Litigation Related to Deferred Action for Childhood Arrivals (DACA)


For information about U.S. Citizenship and Immigration Services’ Jan. 13, 2018, announcement that it is accepting DACA renewal applications, see our FAQ: USCIS Is Accepting DACA Renewal Applications, first posted Jan. 14, 2018.


TABLES
Litigation Related to Deferred Action for Childhood Arrivals (DACA)

Last updated JUNE 24, 2020*

On Sep. 5, 2017, the Trump administration announced that it was terminating Deferred Action for Childhood Arrivals (DACA), which was created during President Obama’s administration. Under the terms of the DACA termination, everyone who had filed a first-time or a renewal application for DACA as of Sep. 5, 2017, would continue to have their applications processed. And anyone with a grant of DACA expiring between Sep. 5, 2017, and Mar. 5, 2018, could apply for a two-year renewal of their DACA. Originally, the deadline to submit renewal applications to U.S. Citizenship and Immigration Services (USCIS) was October 5, 2017. No other DACA applications were to be accepted.

More than ten cases were filed challenging the Trump administration’s termination of DACA. Between Jan. 2018 and June 2020, orders from three federal district courts — first in Regents of the University of California, et al. v. Dept. of Homeland Security (DHS), and later in Batalla Vidal v. Nielsen and NAACP v. Trump — kept DACA partially in place by requiring USCIS to continue accepting DACA applications from previous DACA recipients. The lower courts’ rulings were challenged all the way up to the U.S. Supreme Court, which consolidated the cases and heard oral argument on Nov. 12, 2019.

On June 18, 2020, the Supreme Court issued its opinion. The Court, in a 5-4 opinion written by Chief Justice Roberts, held that the U.S. Department of Homeland Security (DHS) had improperly terminated DACA, and it remanded the action to the agency.
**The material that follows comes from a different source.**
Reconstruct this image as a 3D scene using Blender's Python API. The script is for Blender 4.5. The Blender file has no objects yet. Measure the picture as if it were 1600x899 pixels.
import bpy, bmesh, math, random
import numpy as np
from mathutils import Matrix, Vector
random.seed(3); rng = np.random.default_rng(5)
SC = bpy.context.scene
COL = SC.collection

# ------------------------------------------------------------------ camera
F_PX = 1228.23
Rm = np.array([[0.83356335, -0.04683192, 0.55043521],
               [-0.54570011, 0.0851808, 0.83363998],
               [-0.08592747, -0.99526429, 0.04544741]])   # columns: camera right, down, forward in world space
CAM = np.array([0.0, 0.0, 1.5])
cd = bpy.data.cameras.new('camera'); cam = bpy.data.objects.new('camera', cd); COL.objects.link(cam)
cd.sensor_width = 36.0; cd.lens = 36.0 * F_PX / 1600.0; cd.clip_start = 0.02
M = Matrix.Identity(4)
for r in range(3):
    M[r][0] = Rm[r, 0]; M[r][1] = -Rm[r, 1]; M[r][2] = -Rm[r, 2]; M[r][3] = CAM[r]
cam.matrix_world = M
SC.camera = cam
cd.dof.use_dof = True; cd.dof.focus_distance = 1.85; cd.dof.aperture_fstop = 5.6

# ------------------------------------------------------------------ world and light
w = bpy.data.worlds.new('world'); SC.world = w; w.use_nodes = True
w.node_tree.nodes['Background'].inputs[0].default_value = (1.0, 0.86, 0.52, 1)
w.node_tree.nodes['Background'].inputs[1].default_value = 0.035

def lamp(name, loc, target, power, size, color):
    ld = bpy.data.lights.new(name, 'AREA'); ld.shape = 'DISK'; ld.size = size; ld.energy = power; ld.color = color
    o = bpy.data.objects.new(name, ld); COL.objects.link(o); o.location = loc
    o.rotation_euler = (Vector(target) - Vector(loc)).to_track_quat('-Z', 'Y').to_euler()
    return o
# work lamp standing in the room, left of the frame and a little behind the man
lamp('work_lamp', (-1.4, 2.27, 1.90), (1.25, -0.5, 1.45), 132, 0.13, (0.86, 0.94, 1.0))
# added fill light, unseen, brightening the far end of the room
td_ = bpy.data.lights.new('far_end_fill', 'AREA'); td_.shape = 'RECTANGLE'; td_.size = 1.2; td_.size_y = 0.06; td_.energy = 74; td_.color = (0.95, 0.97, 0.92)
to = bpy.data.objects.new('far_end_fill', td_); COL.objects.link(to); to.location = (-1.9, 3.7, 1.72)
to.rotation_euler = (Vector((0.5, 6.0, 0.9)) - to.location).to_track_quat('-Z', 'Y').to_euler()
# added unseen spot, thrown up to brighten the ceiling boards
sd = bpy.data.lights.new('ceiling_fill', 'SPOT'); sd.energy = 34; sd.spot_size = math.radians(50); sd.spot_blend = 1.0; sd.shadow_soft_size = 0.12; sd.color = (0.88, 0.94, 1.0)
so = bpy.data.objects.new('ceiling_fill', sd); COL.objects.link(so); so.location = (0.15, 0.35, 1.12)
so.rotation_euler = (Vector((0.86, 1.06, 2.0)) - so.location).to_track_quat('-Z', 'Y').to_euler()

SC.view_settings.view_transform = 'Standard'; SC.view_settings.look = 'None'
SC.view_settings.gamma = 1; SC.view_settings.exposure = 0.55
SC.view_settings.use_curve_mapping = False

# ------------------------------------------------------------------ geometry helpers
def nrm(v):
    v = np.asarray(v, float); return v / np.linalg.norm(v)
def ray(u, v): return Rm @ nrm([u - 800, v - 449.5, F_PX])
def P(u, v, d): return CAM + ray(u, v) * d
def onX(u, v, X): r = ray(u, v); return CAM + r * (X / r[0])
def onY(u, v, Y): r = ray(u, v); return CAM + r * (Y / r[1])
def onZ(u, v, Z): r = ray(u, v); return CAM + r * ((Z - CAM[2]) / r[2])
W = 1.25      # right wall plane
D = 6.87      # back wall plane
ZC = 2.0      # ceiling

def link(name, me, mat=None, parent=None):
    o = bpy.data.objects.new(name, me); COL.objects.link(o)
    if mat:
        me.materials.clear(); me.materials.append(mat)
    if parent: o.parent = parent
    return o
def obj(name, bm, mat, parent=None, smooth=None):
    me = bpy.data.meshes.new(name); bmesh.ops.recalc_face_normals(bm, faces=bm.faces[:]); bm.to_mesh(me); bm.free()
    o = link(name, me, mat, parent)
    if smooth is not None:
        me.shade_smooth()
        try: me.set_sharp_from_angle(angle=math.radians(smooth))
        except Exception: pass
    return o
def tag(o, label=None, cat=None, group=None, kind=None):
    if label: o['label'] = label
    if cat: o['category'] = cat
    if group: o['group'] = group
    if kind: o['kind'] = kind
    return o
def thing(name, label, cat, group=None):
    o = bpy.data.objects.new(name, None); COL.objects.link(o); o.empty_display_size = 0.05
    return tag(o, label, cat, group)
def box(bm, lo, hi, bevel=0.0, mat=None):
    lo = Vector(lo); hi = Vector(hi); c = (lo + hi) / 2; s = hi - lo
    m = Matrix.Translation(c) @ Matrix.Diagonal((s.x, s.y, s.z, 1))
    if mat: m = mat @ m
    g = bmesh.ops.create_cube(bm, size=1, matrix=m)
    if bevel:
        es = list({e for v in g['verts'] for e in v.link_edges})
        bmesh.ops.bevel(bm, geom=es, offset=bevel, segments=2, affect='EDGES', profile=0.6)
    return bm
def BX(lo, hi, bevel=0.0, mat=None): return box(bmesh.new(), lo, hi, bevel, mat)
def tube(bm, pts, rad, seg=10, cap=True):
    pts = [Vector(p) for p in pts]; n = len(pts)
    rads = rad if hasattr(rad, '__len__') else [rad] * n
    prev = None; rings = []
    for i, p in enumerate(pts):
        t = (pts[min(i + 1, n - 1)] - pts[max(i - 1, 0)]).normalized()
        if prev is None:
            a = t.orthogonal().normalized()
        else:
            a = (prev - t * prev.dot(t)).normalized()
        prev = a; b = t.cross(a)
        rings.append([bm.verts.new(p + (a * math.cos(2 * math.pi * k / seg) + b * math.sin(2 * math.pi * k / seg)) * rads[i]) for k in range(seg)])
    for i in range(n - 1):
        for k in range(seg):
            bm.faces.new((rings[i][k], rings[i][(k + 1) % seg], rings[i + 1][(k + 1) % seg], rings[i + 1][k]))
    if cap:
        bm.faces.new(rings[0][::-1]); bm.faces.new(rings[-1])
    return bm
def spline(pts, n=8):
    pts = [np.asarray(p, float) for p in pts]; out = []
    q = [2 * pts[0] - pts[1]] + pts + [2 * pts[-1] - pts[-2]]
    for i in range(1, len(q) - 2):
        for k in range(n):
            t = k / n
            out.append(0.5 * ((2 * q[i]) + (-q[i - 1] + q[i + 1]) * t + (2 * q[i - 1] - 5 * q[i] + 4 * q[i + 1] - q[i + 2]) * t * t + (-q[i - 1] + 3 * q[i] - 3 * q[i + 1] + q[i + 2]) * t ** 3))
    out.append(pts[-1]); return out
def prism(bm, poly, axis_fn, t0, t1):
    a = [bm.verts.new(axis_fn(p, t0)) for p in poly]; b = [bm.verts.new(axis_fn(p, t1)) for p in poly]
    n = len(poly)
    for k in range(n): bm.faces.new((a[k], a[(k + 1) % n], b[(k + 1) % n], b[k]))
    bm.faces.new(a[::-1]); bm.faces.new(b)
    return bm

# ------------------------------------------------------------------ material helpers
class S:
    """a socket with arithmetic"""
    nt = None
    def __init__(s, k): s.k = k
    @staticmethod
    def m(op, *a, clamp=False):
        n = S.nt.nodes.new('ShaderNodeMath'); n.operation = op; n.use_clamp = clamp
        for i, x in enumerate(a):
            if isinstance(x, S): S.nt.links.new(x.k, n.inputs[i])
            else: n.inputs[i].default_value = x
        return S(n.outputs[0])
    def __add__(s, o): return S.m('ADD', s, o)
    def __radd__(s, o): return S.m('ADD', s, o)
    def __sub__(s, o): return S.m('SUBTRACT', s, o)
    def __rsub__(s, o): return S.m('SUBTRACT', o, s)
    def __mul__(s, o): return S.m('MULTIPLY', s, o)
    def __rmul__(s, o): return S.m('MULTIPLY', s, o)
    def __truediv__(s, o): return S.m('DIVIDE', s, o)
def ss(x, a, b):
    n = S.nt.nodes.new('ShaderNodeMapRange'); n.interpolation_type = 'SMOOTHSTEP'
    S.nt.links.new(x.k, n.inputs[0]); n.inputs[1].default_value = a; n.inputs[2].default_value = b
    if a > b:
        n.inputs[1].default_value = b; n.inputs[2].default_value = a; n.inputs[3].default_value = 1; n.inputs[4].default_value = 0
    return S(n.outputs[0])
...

The Court reasoned that the agency’s termination of DACA violated the Administrative Procedure Act because (1) DHS failed to consider alternatives to termination, such as retaining the protections from deportation without the benefits associated with DACA (such as work authorization) and (2) DHS failed to assess whether there were reliance interests at stake and to weigh those against competing policy concerns. The Court affirmed the judgment in NAACP, which had remanded DHS’s termination of DACA to the agency, leaving in place the 2012 DHS policy memo that made DACA available. For information on the opinion, see NILC’s Alert: Supreme Court Overturns Trump Administration’s Termination of DACA, and for guidance on applying for DACA, see the Home Is Here coalition’s Post–Supreme Court Decision DACA Guidance.

The two tables in this publication provide information only about the cases appealed to the Supreme Court and about the only lawsuit challenging DACA that has any traction as of June 24, 2020. The tables were created for easy reference and are not intended to be comprehensive.

Table 1 includes cases challenging the termination of DACA on Sep. 5, 2017. The plaintiffs in these cases brought claims primarily under the Administrative Procedure Act and the U.S. Constitution’s Due Process and Equal Protection clauses; some brought claims of estoppel. NILC is counsel only in the Batalla Vidal v. Wolf case. For further information about the other cases described in Table 1, you may want to contact the entities involved in them (listed in the table) or read the complaints to which the table hyperlinks.

Table 2 includes the single case challenging the legality of DACA itself, which Texas and six other states filed on May 1, 2018.

To download the tables, click on the PDF icon, above.


* Table 1 was previously published separately under the title “Cases Challenging the Termination of the DACA Program.” When Table 2 was added, the title was changed to “Litigation Related to the DACA Program.” As of the July 3, 2019, edition, this publication’s title is “Litigation Related to Deferred Action for Childhood Arrivals (DACA).”